__Given information__
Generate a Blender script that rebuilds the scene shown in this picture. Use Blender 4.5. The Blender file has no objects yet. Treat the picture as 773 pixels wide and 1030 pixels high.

--

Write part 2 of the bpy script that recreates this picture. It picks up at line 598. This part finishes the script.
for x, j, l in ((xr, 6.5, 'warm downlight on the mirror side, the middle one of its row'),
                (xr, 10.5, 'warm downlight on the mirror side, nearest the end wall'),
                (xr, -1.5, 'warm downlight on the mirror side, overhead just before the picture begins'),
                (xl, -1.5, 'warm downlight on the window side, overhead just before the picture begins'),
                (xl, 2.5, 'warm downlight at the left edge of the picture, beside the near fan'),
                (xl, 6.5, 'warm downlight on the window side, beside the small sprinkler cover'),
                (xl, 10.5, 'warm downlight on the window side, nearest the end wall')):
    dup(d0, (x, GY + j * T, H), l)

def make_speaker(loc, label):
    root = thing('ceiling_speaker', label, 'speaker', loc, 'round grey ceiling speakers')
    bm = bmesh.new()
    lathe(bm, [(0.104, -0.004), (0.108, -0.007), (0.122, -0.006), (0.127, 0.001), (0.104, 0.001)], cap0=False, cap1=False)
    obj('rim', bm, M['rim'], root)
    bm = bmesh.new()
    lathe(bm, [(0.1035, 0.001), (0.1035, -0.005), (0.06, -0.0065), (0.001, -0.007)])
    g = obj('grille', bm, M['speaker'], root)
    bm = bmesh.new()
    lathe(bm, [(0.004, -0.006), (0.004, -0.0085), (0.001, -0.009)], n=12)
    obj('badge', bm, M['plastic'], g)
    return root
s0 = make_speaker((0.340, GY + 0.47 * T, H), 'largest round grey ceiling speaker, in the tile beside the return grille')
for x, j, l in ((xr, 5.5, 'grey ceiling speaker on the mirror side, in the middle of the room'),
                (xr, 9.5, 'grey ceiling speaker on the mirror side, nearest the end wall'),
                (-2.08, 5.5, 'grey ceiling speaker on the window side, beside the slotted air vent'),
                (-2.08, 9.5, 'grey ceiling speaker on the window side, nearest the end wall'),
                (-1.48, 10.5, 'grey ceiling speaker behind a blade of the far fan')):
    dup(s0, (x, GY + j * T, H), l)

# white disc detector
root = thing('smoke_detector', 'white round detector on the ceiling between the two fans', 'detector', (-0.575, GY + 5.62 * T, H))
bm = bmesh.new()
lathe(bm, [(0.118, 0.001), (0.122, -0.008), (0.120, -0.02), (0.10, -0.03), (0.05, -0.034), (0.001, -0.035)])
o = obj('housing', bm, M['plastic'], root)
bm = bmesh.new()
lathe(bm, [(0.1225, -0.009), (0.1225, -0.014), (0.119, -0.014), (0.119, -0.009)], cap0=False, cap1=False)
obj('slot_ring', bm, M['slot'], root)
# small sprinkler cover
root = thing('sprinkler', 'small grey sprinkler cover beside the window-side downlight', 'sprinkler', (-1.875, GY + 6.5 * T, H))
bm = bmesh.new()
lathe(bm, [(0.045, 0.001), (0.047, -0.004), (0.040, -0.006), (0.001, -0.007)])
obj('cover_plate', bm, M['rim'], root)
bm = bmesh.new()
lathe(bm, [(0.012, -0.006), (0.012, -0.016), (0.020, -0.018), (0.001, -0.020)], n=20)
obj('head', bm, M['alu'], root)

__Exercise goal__
Find the string "script" in the entries above and return each line that holds it.

__Solution for this task__
Generate a Blender script that rebuilds the scene shown in this picture. Use Blender 4.5. The Blender file has no objects yet. Treat the picture as 773 pixels wide and 1030 pixels high.
Write part 2 of the bpy script that recreates this picture. It picks up at line 598. This part finishes the script.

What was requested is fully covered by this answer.